Dr. Jiwen Fan, Pacific Northwest National Laboratory
Webinar
EVS Seminar Graphic

The rapid evolution of our environment due to air pollution, urbanization, anthropogenic climate warming, and increased wildfires may significantly impact weather and climate. However, there is a critical gap in our understanding of how the evolving environment shape severe convective storms (SCSs)- an extreme class of deep convective clouds that produce large hail, damaging winds and/or tornadoes, and torrential rainfall, due to the small-scale nature of SCS processes, as well as in model presentations for weather and climate projection. In this talk, Dr. Fan will discuss our research investigating the unexplored links between SCSs and the evolving environment impacted by human activities. Specifically, she will focus on the impacts of anthropogenic aerosols, urbanization, anthropogenic climate warming, and wildfires on storm intensity, extreme precipitation, hailstones, and tornadoes, using high-resolution model simulations in combination with observations. Dr. Fan will also discuss our recent efforts to improve climate simulations in clouds, radiation, and aerosol-cloud interactions for DOE Energy Exascale Earth System Model (E3SM). Finally, she will outline the challenges we face and potential future research directions.
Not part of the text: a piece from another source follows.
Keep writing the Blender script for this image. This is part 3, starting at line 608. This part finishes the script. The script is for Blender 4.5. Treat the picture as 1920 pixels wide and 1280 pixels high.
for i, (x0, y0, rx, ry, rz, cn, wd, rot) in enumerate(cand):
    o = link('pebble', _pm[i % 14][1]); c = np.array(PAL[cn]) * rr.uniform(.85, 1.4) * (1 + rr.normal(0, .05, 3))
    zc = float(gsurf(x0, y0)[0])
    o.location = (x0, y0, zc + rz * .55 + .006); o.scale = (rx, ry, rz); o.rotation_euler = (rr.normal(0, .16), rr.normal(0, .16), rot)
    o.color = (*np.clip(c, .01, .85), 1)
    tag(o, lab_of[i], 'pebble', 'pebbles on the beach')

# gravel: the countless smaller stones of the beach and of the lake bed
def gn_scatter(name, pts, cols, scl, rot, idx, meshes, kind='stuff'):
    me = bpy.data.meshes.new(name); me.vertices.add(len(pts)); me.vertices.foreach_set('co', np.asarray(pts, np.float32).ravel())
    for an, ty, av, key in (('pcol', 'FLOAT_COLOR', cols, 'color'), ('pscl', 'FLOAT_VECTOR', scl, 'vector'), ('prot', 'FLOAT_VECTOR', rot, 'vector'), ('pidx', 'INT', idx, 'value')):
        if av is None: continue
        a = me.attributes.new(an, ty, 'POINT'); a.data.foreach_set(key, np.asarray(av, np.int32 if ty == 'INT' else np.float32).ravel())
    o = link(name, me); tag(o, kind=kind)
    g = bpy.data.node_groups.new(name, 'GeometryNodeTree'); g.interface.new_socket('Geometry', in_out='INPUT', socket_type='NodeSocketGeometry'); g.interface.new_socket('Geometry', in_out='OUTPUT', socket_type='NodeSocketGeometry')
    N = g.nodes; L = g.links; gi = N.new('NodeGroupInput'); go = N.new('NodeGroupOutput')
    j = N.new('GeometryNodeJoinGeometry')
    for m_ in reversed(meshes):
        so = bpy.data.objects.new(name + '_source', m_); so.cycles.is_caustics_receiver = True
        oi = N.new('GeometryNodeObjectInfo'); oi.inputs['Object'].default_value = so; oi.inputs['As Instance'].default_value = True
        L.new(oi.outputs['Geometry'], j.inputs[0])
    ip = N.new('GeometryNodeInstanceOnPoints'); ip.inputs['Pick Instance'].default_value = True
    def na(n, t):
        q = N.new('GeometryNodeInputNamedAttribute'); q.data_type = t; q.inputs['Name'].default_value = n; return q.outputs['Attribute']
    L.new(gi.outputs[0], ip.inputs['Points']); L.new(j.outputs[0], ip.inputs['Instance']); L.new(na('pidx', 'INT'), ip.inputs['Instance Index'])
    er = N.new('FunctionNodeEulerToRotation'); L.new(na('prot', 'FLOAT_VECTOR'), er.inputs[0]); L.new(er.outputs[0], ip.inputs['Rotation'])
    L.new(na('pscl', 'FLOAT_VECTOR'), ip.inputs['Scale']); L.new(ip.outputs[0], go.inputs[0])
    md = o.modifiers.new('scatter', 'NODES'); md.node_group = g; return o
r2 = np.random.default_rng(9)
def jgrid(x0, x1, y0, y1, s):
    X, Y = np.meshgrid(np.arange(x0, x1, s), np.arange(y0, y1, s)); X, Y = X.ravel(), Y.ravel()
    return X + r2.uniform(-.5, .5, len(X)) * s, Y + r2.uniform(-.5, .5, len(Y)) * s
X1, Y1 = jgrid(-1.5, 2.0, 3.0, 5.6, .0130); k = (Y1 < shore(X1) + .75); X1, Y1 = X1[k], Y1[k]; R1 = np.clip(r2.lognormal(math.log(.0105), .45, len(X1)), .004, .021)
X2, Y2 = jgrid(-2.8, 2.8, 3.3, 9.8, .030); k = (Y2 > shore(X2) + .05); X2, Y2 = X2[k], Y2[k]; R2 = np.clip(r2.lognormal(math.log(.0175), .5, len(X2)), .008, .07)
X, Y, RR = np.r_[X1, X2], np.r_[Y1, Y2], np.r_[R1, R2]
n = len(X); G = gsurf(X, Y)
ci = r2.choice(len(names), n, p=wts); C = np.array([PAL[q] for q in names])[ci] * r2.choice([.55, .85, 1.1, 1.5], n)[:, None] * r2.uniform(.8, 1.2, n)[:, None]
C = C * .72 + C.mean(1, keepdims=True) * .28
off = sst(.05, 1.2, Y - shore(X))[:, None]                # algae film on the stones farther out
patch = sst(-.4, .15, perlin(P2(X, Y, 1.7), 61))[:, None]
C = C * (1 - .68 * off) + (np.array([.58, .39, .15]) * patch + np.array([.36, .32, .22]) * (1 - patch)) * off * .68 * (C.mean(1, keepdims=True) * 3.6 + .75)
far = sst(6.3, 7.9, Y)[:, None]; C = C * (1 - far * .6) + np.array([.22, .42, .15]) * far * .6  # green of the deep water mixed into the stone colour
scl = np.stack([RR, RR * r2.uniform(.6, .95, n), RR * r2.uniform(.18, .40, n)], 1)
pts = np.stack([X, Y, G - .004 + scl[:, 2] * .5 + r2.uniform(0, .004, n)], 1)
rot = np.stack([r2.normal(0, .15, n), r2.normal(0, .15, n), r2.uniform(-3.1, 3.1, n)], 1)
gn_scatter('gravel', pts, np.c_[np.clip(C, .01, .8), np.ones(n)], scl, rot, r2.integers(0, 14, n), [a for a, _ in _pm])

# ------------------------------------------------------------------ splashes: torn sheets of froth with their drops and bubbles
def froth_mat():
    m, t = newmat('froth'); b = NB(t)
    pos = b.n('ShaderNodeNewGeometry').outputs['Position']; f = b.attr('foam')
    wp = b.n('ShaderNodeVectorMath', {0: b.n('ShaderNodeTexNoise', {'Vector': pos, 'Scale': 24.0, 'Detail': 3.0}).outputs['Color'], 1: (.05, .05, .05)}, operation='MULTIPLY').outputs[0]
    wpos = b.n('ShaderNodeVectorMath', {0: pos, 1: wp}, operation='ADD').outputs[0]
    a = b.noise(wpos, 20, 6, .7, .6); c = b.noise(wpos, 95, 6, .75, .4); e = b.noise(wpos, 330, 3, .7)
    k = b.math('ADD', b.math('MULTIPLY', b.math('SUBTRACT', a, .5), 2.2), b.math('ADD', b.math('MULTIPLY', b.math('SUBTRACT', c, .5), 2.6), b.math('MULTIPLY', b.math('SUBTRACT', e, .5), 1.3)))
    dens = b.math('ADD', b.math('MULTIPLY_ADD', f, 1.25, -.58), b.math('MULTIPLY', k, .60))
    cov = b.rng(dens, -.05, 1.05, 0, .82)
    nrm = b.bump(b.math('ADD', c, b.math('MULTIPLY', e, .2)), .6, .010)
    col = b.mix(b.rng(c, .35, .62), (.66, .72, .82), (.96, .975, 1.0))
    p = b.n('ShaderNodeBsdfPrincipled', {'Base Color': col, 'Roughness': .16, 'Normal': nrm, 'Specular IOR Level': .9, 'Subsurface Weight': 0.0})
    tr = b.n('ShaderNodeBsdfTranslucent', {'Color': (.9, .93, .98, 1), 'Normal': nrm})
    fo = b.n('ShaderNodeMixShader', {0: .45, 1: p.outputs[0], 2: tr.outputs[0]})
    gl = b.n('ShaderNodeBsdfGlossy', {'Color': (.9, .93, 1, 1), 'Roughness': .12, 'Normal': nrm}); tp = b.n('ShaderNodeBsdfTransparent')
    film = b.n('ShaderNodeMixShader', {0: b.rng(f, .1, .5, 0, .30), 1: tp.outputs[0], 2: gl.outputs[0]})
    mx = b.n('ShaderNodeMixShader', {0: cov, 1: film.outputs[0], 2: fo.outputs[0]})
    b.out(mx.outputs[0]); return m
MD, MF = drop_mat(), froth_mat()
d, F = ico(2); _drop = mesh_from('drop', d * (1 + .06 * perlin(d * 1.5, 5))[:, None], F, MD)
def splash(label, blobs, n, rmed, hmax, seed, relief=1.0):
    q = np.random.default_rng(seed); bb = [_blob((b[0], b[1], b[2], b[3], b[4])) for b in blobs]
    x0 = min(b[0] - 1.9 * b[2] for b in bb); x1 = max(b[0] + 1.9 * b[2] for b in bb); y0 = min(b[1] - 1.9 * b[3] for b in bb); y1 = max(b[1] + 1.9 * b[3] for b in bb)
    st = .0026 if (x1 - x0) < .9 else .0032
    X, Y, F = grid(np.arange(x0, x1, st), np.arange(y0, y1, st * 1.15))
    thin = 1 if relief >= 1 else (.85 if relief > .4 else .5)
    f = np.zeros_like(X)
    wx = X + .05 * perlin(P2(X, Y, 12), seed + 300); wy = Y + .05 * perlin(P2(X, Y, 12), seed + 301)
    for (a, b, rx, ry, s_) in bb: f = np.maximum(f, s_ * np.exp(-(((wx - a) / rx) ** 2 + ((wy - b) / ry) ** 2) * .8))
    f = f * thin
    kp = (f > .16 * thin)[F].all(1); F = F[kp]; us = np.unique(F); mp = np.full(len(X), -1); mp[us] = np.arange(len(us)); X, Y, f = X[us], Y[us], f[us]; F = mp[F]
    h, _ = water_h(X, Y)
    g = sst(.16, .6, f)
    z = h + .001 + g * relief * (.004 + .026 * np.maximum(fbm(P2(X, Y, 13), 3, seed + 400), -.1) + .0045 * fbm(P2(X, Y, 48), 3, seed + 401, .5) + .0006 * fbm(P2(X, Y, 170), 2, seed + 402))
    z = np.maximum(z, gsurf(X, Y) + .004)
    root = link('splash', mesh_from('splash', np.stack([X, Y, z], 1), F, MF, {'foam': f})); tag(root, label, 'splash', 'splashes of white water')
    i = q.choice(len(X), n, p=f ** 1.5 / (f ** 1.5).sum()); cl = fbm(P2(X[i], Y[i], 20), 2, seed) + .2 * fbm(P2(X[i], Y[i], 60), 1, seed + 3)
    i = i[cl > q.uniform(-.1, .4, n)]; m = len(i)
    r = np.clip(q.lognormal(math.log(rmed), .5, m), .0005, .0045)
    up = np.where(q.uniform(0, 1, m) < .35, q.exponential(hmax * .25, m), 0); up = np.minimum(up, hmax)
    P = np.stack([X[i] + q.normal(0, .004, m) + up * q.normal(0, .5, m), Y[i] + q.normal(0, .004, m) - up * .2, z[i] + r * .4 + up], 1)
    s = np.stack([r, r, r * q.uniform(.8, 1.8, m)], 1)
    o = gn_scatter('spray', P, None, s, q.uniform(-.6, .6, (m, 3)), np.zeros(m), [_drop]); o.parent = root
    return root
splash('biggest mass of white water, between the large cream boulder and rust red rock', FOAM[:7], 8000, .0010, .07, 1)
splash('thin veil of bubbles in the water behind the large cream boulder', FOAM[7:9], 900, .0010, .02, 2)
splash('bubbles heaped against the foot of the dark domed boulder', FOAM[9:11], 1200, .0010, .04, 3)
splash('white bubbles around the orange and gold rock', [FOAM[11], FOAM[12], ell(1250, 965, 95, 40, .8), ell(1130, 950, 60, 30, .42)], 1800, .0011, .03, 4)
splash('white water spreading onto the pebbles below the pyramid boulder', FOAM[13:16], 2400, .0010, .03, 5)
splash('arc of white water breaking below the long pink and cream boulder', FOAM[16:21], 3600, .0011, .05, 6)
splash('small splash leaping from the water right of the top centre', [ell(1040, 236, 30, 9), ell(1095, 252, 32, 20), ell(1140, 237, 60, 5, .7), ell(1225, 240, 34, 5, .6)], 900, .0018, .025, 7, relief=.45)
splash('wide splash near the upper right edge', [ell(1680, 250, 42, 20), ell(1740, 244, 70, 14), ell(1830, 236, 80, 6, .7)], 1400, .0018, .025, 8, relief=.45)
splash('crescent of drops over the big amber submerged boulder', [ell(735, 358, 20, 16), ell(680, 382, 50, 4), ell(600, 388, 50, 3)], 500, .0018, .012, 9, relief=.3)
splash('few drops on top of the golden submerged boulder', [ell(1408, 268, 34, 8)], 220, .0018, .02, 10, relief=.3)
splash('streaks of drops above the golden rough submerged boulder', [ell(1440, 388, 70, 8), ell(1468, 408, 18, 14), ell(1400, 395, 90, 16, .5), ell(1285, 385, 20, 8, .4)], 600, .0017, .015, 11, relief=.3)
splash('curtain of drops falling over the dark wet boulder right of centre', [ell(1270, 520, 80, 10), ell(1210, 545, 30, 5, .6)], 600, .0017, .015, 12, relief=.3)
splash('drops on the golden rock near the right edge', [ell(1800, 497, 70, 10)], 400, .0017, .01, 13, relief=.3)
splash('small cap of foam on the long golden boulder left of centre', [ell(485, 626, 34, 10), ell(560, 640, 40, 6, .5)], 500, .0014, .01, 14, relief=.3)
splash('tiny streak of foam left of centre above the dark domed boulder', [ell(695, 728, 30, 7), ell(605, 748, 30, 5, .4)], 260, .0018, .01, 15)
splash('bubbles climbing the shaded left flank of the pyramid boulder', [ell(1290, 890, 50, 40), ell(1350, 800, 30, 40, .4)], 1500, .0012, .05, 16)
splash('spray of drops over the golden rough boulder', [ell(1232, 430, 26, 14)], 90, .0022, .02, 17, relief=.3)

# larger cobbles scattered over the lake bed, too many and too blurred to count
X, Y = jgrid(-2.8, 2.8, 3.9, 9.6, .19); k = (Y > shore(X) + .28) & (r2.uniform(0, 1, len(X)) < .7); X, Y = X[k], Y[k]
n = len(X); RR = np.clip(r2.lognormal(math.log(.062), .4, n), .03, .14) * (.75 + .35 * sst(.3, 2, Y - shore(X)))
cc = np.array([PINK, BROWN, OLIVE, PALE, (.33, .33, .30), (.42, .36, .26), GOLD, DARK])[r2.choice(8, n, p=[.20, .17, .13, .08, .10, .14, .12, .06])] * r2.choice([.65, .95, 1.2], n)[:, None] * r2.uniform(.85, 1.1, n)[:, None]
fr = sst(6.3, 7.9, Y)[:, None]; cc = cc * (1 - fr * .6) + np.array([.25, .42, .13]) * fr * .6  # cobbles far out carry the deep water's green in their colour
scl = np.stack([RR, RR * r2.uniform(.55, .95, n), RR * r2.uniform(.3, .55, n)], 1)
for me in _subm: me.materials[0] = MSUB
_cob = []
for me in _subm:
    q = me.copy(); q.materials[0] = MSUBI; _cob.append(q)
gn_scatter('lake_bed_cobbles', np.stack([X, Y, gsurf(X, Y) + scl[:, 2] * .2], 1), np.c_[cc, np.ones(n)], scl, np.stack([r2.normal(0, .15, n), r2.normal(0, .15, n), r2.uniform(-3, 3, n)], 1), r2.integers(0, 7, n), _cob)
Dr. Jiwen Fan is a Laboratory Fellow at Pacific Northwest National Laboratory (PNNL). She earned her Ph.D. in 2007 from Texas A&M University. Her expertise encompasses atmospheric chemistry, aerosols, clouds, convective systems, severe weather, and climate. She has worked on improving fundamental understanding and model predictions in these fields. Jiwen has published 124 peer-reviewed journal articles and contributed to two book chapters. She has been honored with numerous awards, including an AMS Fellowship, the AGU ASCENT award for exceptional mid-career scientists, and a DOE Early Career Research award. She has also played a leadership role in several large collaborative research projects, including the DOE Climate Model Development and Validation (CMDV) on mesoscale convective systems (CMDV-MCS) and the Enabling Aerosol-cloud interactions at GLobal convection-permitting scalES (EAGLES). She has chaired and served on numerous committees in AMS, AGU, and DOE. Currently she serves as an editor of the Journal of Advances in Modeling Earth Systems (JAMES) and serves on Aerosol-Cloud-Precipitation-Climate (ACPC) Science Steering committee and International Commission on Clouds and Precipitation (ICCP).